DIRECTION → Copy each line that holds "scene".

DATA SEGMENT →
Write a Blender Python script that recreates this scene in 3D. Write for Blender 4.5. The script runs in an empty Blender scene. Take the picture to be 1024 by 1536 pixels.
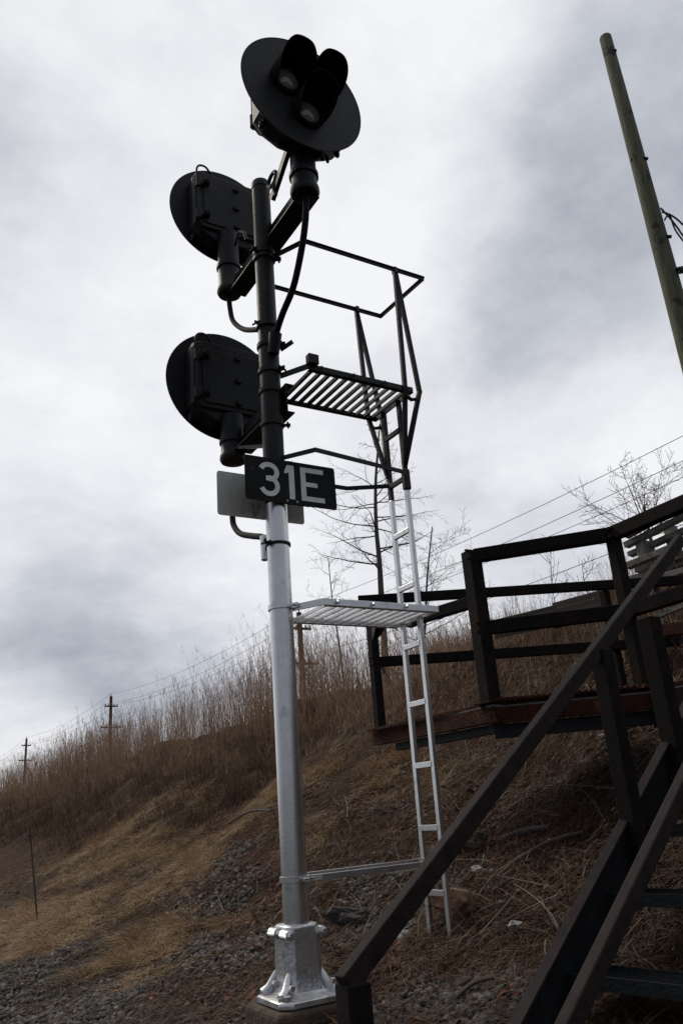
import bpy, math, random
import numpy as np
from mathutils import Vector, noise as mnoise
random.seed(7); rng=np.random.default_rng(11)
R=math.radians
scene=bpy.context.scene
COL=scene.collection

# ------------------------------------------------------------------ camera
# world axes: X = from the mast towards its ladder (up the bank), Y = along the track away, Z = up
FPX,PIT,ROL,AZ=1204.,R(20.0),R(-4.46),R(31.73)
CAM=Vector((-2.15521397,-4.26473752,.93))
def _w(v): return Vector((math.cos(AZ)*v.x+math.sin(AZ)*v.y,-math.sin(AZ)*v.x+math.cos(AZ)*v.y,v.z))
_F=Vector((0,math.cos(PIT),math.sin(PIT))); _R=Vector((1,0,0)); _U=_R.cross(_F)
_R2=_R*math.cos(ROL)+_U*math.sin(ROL); _U2=-_R*math.sin(ROL)+_U*math.cos(ROL)
CF,CR,CU=_w(_F),_w(_R2),_w(_U2)
cd=bpy.data.cameras.new('camera'); cam=bpy.data.objects.new('camera',cd); COL.objects.link(cam)
from mathutils import Matrix
m=Matrix((CR,CU,-CF)).transposed().to_4x4(); m.translation=CAM; cam.matrix_world=m
cd.sensor_fit='VERTICAL'; cd.sensor_height=24; cd.lens=24*FPX/1536; cd.clip_end=3000; cd.clip_start=.05
scene.camera=cam
def ray(x,y): return (CF*FPX+CR*(x-512)+CU*(768-y)).normalized()
def atv(x,y,v): d=ray(x,y); return CAM+d*((v-CAM.y)/d.y)
def atu(x,y,u): d=ray(x,y); return CAM+d*((u-CAM.x)/d.x)
def atz(x,y,z): d=ray(x,y); return CAM+d*((z-CAM.z)/d.z)

# ------------------------------------------------------------------ materials
def mat(name,c1,c2=None,rough=.6,metal=0,scale=6,detail=8,bump=0,bscale=40,island=0,lo=.35,hi=.65,spec=.5,stretch=None,c3=None,s3=2.0,t3=(.52,.62)):
    M=bpy.data.materials.new(name); M.use_nodes=True; nt=M.node_tree; N=nt.nodes; L=nt.links
    b=N['Principled BSDF']; b.inputs['Roughness'].default_value=rough; b.inputs['Metallic'].default_value=metal
    b.inputs['Specular IOR Level'].default_value=spec
    tc=N.new('ShaderNodeTexCoord'); src=tc.outputs['Object']
    if stretch:
        mp=N.new('ShaderNodeMapping'); mp.inputs['Scale'].default_value=stretch; L.new(src,mp.inputs[0]); src=mp.outputs[0]
    if c2 is None: b.inputs['Base Color'].default_value=(*c1,1)
    else:
        nz=N.new('ShaderNodeTexNoise'); nz.inputs['Scale'].default_value=scale; nz.inputs['Detail'].default_value=detail; nz.inputs['Roughness'].default_value=.65
        L.new(src,nz.inputs['Vector'])
        rp=N.new('ShaderNodeValToRGB'); rp.color_ramp.elements[0].position=lo; rp.color_ramp.elements[1].position=hi
        rp.color_ramp.elements[0].color=(*c1,1); rp.color_ramp.elements[1].color=(*c2,1)
        fac=nz.outputs['Fac']
        if island:
            g=N.new('ShaderNodeNewGeometry'); mx=N.new('ShaderNodeMix'); mx.data_type='FLOAT'; mx.inputs[0].default_value=island
            L.new(fac,mx.inputs[2]); L.new(g.outputs['Random Per Island'],mx.inputs[3]); fac=mx.outputs[0]
            rp.color_ramp.elements[0].position=.08; rp.color_ramp.elements[1].position=.92
        L.new(fac,rp.inputs[0]); col=rp.outputs[0]
        if c3 is not None:
            n3=N.new('ShaderNodeTexNoise'); n3.inputs['Scale'].default_value=s3; n3.inputs['Detail'].default_value=6; L.new(tc.outputs['Object'],n3.inputs['Vector'])
            r3=N.new('ShaderNodeMapRange'); r3.inputs[1].default_value=t3[0]; r3.inputs[2].default_value=t3[1]; L.new(n3.outputs['Fac'],r3.inputs[0])
            m3=N.new('ShaderNodeMix'); m3.data_type='RGBA'; L.new(r3.outputs[0],m3.inputs[0]); L.new(col,m3.inputs[6]); m3.inputs[7].default_value=(*c3,1); col=m3.outputs[2]
        L.new(col,b.inputs['Base Color'])
    if bump:
        n2=N.new('ShaderNodeTexNoise'); n2.inputs['Scale'].default_value=bscale; n2.inputs['Detail'].default_value=6; L.new(src,n2.inputs['Vector'])
        bp=N.new('ShaderNodeBump'); bp.inputs['Strength'].default_value=bump; bp.inputs['Distance'].default_value=.02
        L.new(n2.outputs['Fac'],bp.inputs['Height']); L.new(bp.outputs[0],b.inputs['Normal'])
    return M
BLACK=mat('black_paint',(.007,.0075,.008),(.014,.0145,.015),rough=.5,spec=.22,scale=5,bump=.12,bscale=30,c3=(.035,.028,.022),s3=9,t3=(.66,.72))
BLACKM=mat('black_matte',(.004,.004,.004),(.008,.008,.008),rough=.8,spec=.2,scale=9)
SILVER=mat('aluminium_paint',(.66,.65,.63),(.76,.75,.73),rough=.27,metal=.90,scale=7,bump=.035,bscale=60,c3=(.46,.45,.43),s3=11,t3=(.60,.78))
CAST=mat('aluminium_paint_cast',(.52,.52,.515),(.68,.68,.675),rough=.32,metal=.85,scale=9,bump=.16,bscale=45,c3=(.40,.38,.37),s3=14,t3=(.58,.7))
GALV=mat('bare_plate',(.44,.43,.385),(.54,.53,.48),rough=.55,metal=.35,scale=8,stretch=(3,3,1),bump=.08,c3=(.13,.11,.08),s3=6,t3=(.6,.7))
RUST=mat('dark_rusty_steel',(.006,.004,.0035),(.013,.0085,.007),rough=.85,spec=.2,scale=14,bump=.15,bscale=90,c3=(.022,.010,.006),s3=5,t3=(.58,.7))
REDRUST=mat('red_rust',(.024,.007,.004),(.058,.018,.009),rough=.9,spec=.2,scale=9,bump=.6,bscale=50,c3=(.16,.07,.03),s3=5,t3=(.6,.7))
DKSTEEL=mat('dark_steel',(.006,.007,.008),(.013,.015,.016),rough=.6,spec=.25,scale=10,bump=.3,bscale=60)
RAILTOP=mat('worn_steel',(.011,.007,.0062),(.026,.0175,.015),rough=.8,spec=.25,scale=20,bump=.14,bscale=110,stretch=(1,1,1))
GREYLIP=mat('grey_steel_lip',(.05,.052,.05),(.11,.11,.105),rough=.7,scale=14,bump=.4)
LENS=bpy.data.materials.new('lens_glass'); LENS.use_nodes=True
_b=LENS.node_tree.nodes['Principled BSDF']; _b.inputs['Base Color'].default_value=(.22,.22,.21,1); _b.inputs['Roughness'].default_value=.12; _b.inputs['Coat Weight'].default_value=1
WHITE=mat('faded_white_letter',(.66,.66,.60),(.80,.80,.74),rough=.6,scale=14)
WOODPOLE=mat('treated_wood',(.050,.056,.030),(.155,.155,.090),rough=.85,scale=7,stretch=(7,7,.35),bump=.7,bscale=22,c3=(.030,.024,.016),s3=3.5,t3=(.60,.66))
FARPOLE=mat('brown_pole_wood',(.07,.032,.018),(.13,.065,.035),rough=.85,scale=4,stretch=(4,4,.5),bump=.2)
PLANK=mat('weathered_plank',(.12,.112,.098),(.27,.26,.23),rough=.9,scale=5,stretch=(2,2,2),bump=.6,bscale=35)
BARK=mat('grey_bark',(.045,.038,.032),(.10,.088,.075),rough=.9,scale=16,bump=.5,bscale=50)
CONC=mat('stained_concrete',(.045,.030,.020),(.10,.068,.042),rough=.9,scale=8,bump=.7,bscale=40)
ROCKM=mat('dark_rock',(.018,.015,.013),(.055,.045,.038),rough=.85,scale=6,bump=.8,bscale=25)
ROCKT=mat('tan_rock',(.17,.095,.05),(.30,.18,.10),rough=.85,scale=7,bump=.8,bscale=25,c3=(.10,.06,.04),s3=9)
ROCKW=mat('pale_rock',(.36,.33,.29),(.60,.57,.52),rough=.85,scale=9,bump=.6)
BALLAST=mat('ballast_stone',(.018,.0175,.016),(.16,.152,.135),rough=.8,scale=9,island=.8,bump=.5,bscale=50)
PEBBLE=mat('mixed_pebbles',(.06,.05,.042),(.34,.29,.23),rough=.8,scale=9,island=.85,bump=.4,bscale=50)
STRAW=mat('dry_straw',(.18,.108,.046),(.54,.355,.175),rough=.75,scale=3,island=.7)
LITTER=mat('dead_litter',(.024,.0125,.007),(.155,.084,.038),rough=.85,scale=3,island=.75)
REED=mat('brown_reeds',(.15,.088,.050),(.52,.345,.215),rough=.8,scale=.5,island=.75)
LEAF=mat('fallen_leaves',(.06,.022,.012),(.22,.085,.040),rough=.8,scale=3,island=.8)
TWIG=mat('dead_twigs',(.04,.032,.026),(.19,.155,.12),rough=.85,scale=3,island=.8)
GREEN=mat('green_grass',(.02,.04,.012),(.06,.10,.03),rough=.7,scale=3,island=.7)
WIREM=mat('wire',(.03,.03,.03),rough=.6)
GLASSM=mat('insulator',(.12,.10,.09),rough=.3)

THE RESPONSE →
Write a Blender Python script that recreates this scene in 3D. Write for Blender 4.5. The script runs in an empty Blender scene. Take the picture to be 1024 by 1536 pixels.
scene=bpy.context.scene
COL=scene.collection
scene.camera=cam